Ci furono i Gorilla Biscuits, il cui nome stesso indica una natura selvaggia e rozza, unita però strettamente a un aspetto dolce, quasi tenero come un biscotto, di quelli che la mattina si mettono nel latte caldo che mamma ha lasciato in cucina. Insomma si diventa adulti, ma senza dimenticare l’affetto di mamma. L’album esplose come un fuoco d’artificio, fu uno Start Today nel nome e di fatto per la direzione che prese, una New Direction, dove le accelerazioni musicali si sposarono con un controcanto rabbioso, una sorta di memento, per dire al mondo che per quanto si fosse giovani e la voce potesse essere forte e chiara, non si sarebbe mai riusciti a stargli appresso a una musica velocissima. Il mondo accelerò con un capitalismo d’assalto e d’arrembaggio all’arma bianca. Nella direzione opposta, l’hardcore spinse a manetta, per dimenticare, per scomparire se necessario, per non essere uguali, ancora per l’anticonformismo sano di pochi, in periferia. 

 

 

I Sick it All furono ancora più cattivi. Le domeniche pomeriggio con loro, all’insegna di Blood Sweet and No Tears, non lasciarono tregua. Fu come se uno spirito notturno, una Banshee avesse deciso di passare i pomeriggi a fare shopping per strada e sbagliando strada, o forse per una sorta di affinità elettiva, fosse giunta al CBGB e saltata su un palco avesse cominciato a cantare. Loro rappresentano il termine medio tra punk e metal. Uno Step Down verso l’inferno, per ricordare che l’umano quando precipita non è simile a una roccia che prima o poi si ferma. La caduta per l’uomo è il Maelstroem. Non finisce. Sopratutto la domenica pomeriggio, prima di tornare a lavoro il lunedì.

 

Dopo gli anni ‘80 Hilly cominciò a invecchiare.
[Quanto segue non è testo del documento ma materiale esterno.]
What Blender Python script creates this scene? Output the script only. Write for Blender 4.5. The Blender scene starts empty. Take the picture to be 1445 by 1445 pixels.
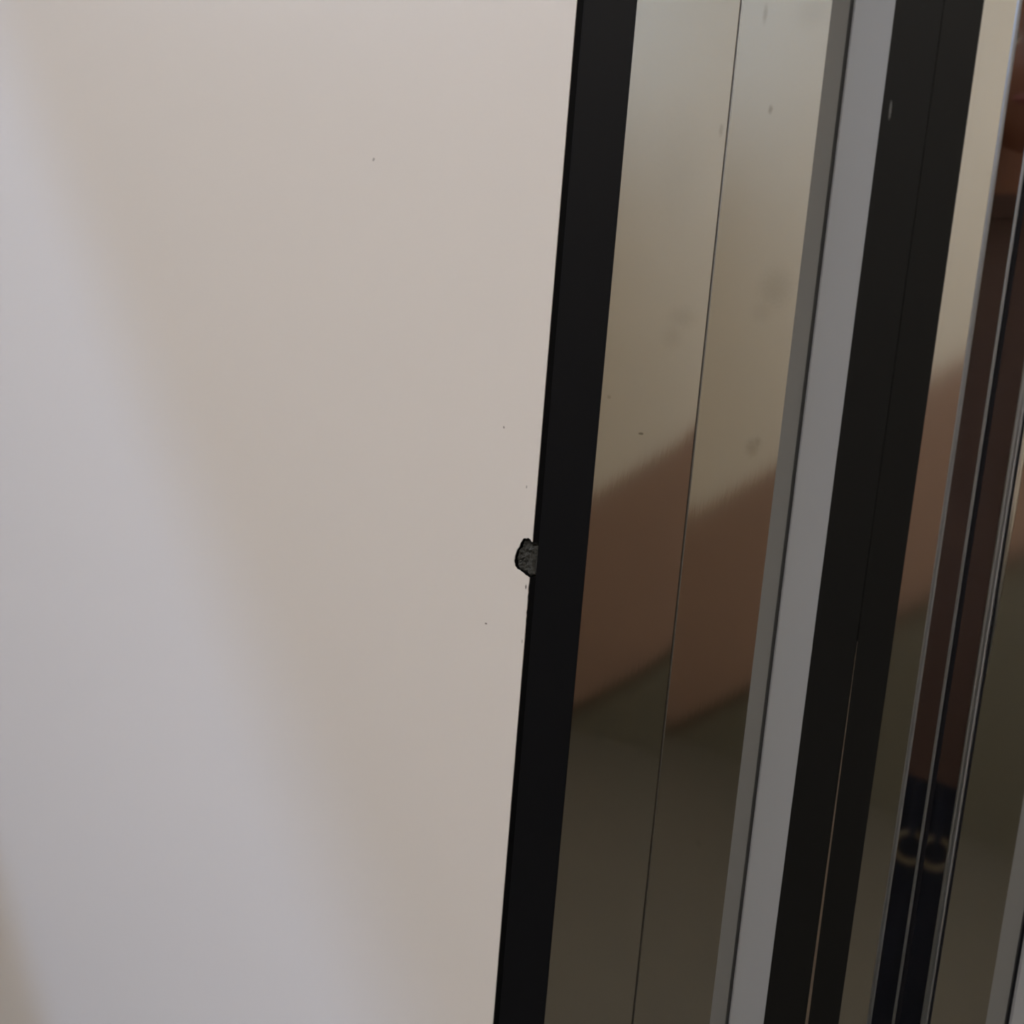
import bpy, bmesh, math, random
from mathutils import Vector, Matrix, noise

random.seed(7)
S = bpy.context.scene
C = S.collection

# ------------------------------------------------------------------ camera
CAM = Vector((0.0, -0.36, 1.35))
cam_d = bpy.data.cameras.new('camera')
cam_d.sensor_width = 36.0
cam_d.lens = 36.0
cam_d.clip_start = 0.02
cam_d.dof.use_dof = True
cam_d.dof.focus_distance = 0.445
cam_d.dof.aperture_fstop = 11.0
cam = bpy.data.objects.new('camera', cam_d)
C.objects.link(cam)
R3 = Matrix(((0.7324101, -0.16586536, 0.66035151),
             (0.67646869, 0.06724871, -0.73339466),
             (0.07723698, 0.98385278, 0.16145636)))
cam.matrix_world = Matrix.Translation(CAM) @ R3.to_4x4()
S.camera = cam

# ------------------------------------------------------------------ sky, exposure
W = bpy.data.worlds.new('sky')
S.world = W
W.use_nodes = True
bg = W.node_tree.nodes['Background']
bg.inputs['Color'].default_value = (0.62, 0.76, 1.0, 1)
bg.inputs['Strength'].default_value = 3.4
LAMP = 39.0                     # ceiling lamp diffuser strength
sun_d = bpy.data.lights.new('sun', 'SUN')      # cool daylight falling through the high window
sun_d.energy = 1.65
sun_d.color = (0.40, 0.60, 1.0)
sun_d.angle = math.radians(2.6)
sun = bpy.data.objects.new('sun', sun_d)
sun.rotation_euler = Vector((1.0, 0.6, -1.1)).to_track_quat('-Z', 'Y').to_euler()
C.objects.link(sun)
S.view_settings.view_transform = 'Standard'
S.view_settings.look = 'None'
S.view_settings.exposure = 0.23
S.view_settings.gamma = 1.0
S.view_settings.use_curve_mapping = False

# room extents (metres); the panels stand against the front wall at y = 0
X0, X1, Y0, Y1, ZC = -2.15, 1.7, -2.7, 0.055, 3.3

# ------------------------------------------------------------------ materials
def lin(r, g, b):
    f = lambda c: (c / 255 / 12.92) if c / 255 <= 0.04045 else ((c / 255 + 0.055) / 1.055) ** 2.4
    return (f(r), f(g), f(b), 1)

def mat(name, col, rough=0.5, metal=0.0, spec=0.5, spot_col=(0.10, 0.09, 0.075, 1), var=0.0, vscale=20.0, stretch=(1, 1, 1),
        bump=0.0, bscale=200.0, bstretch=(1, 1, 1), rvar=0.0, spots=None, coat=0.0):
    m = bpy.data.materials.new(name)
    m.use_nodes = True
    nt = m.node_tree
    N, Lk = nt.nodes, nt.links
    b = N['Principled BSDF']
    b.inputs['Base Color'].default_value = col
    b.inputs['Roughness'].default_value = rough
    b.inputs['Metallic'].default_value = metal
    b.inputs['Specular IOR Level'].default_value = spec
    b.inputs['Coat Weight'].default_value = coat
    b.inputs['Coat Roughness'].default_value = 0.1
    tc = N.new('ShaderNodeTexCoord')
    def noise_node(scale, st, detail=4):
        mp = N.new('ShaderNodeMapping')
        mp.inputs['Scale'].default_value = st
        Lk.new(tc.outputs['Object'], mp.inputs['Vector'])
        n = N.new('ShaderNodeTexNoise')
        n.inputs['Scale'].default_value = scale
        n.inputs['Detail'].default_value = detail
        Lk.new(mp.outputs['Vector'], n.inputs['Vector'])
        return n
    color = None
    if var:
        n = noise_node(vscale, stretch)
        r = N.new('ShaderNodeMapRange')
        r.inputs['To Min'].default_value = 1 - var
        r.inputs['To Max'].default_value = 1 + var
        Lk.new(n.outputs['Fac'], r.inputs['Value'])
        mx = N.new('ShaderNodeVectorMath')
        mx.operation = 'SCALE'
        mx.inputs[0].default_value = col[:3]
        Lk.new(r.outputs['Result'], mx.inputs['Scale'])
        color = mx.outputs['Vector']
    if spots:
        # (x, z, rx, rz, strength, softness) smudges on a vertical face, in metres
        fac = None
        nz = noise_node(900, (1, 1, 1), 3)
        for (x, z, rx, rz, st, so) in spots:
            sub = N.new('ShaderNodeVectorMath'); sub.operation = 'SUBTRACT'
            Lk.new(tc.outputs['Object'], sub.inputs[0]); sub.inputs[1].default_value = (x, 0, z)
            mul = N.new('ShaderNodeVectorMath'); mul.operation = 'MULTIPLY'
            Lk.new(sub.outputs[0], mul.inputs[0]); mul.inputs[1].default_value = (1 / rx, 0, 1 / rz)
            ln = N.new('ShaderNodeVectorMath'); ln.operation = 'LENGTH'
            Lk.new(mul.outputs[0], ln.inputs[0])
            ad = N.new('ShaderNodeMath'); ad.operation = 'MULTIPLY_ADD'
            Lk.new(nz.outputs['Fac'], ad.inputs[0]); ad.inputs[1].default_value = 1.3
            ad.inputs[2].default_value = -0.65
            a2 = N.new('ShaderNodeMath'); a2.operation = 'ADD'
            Lk.new(ln.outputs['Value'], a2.inputs[0]); Lk.new(ad.outputs[0], a2.inputs[1])
            mr = N.new('ShaderNodeMapRange')
            mr.interpolation_type = 'SMOOTHSTEP'
            mr.inputs['From Min'].default_value = 1 + so
            mr.inputs['From Max'].default_value = 1 - so
            mr.inputs['To Min'].default_value = 0
            mr.inputs['To Max'].default_value = st
            Lk.new(a2.outputs[0], mr.inputs['Value'])
            if fac is None:
                fac = mr.outputs['Result']
            else:
                mm = N.new('ShaderNodeMath'); mm.operation = 'MAXIMUM'
                Lk.new(fac, mm.inputs[0]); Lk.new(mr.outputs['Result'], mm.inputs[1])
                fac = mm.outputs[0]
        mix = N.new('ShaderNodeMix'); mix.data_type = 'RGBA'
        Lk.new(fac, mix.inputs['Factor'])
        if color is not None:
            Lk.new(color, mix.inputs['A'])
        else:
            mix.inputs['A'].default_value = col
        mix.inputs['B'].default_value = spot_col
        color = mix.outputs['Result']
    if color is not None:
        Lk.new(color, b.inputs['Base Color'])
    if rvar:
        n = noise_node(30, (1, 1, 0.4))
        r = N.new('ShaderNodeMapRange')
        r.inputs['To Min'].default_value = max(0.0, rough - rvar)
        r.inputs['To Max'].default_value = rough + rvar
        Lk.new(n.outputs['Fac'], r.inputs['Value'])
        Lk.new(r.outputs['Result'], b.inputs['Roughness'])
    if bump:
        n = noise_node(bscale, bstretch, 2)
        bp = N.new('ShaderNodeBump')
        bp.inputs['Strength'].default_value = 1.0
        bp.inputs['Distance'].default_value = bump
        Lk.new(n.outputs['Fac'], bp.inputs['Height'])
        Lk.new(bp.outputs['Normal'], b.inputs['Normal'])
    return m

def emit(name, col, strength):
    m = bpy.data.materials.new(name)
    m.use_nodes = True
    b = m.node_tree.nodes['Principled BSDF']
    b.inputs['Base Color'].default_value = (0.8, 0.8, 0.8, 1)
    b.inputs['Emission Color'].default_value = col
    b.inputs['Emission Strength'].default_value = strength
    return m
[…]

Il CBGB nel 2006 chiuse, per i soldi, per le battaglie legali, perché Hilly che lo aveva perso sarebbe morto prima di tentare nel 2008 di riaprirlo da qualche altra parte, perché ormai per le Tortuga non c’è più posto. Oggi il CBGB è diventato un negozio dove roba costosa standard è venduta a ricconi standard in modo standard per vite standard.

Non va santificato. Va ricordato con la musica, con quanto di vivo oggi è rimasto. È stata una stagione entusiasmante e affinché altre possano esserci, non ne facciamo un santino, un’icona, un mantra. Era un posto vivo. Le cose vive muoiono. È il modo in cui la vita si rinnova, anche la vita musicale, e va bene così.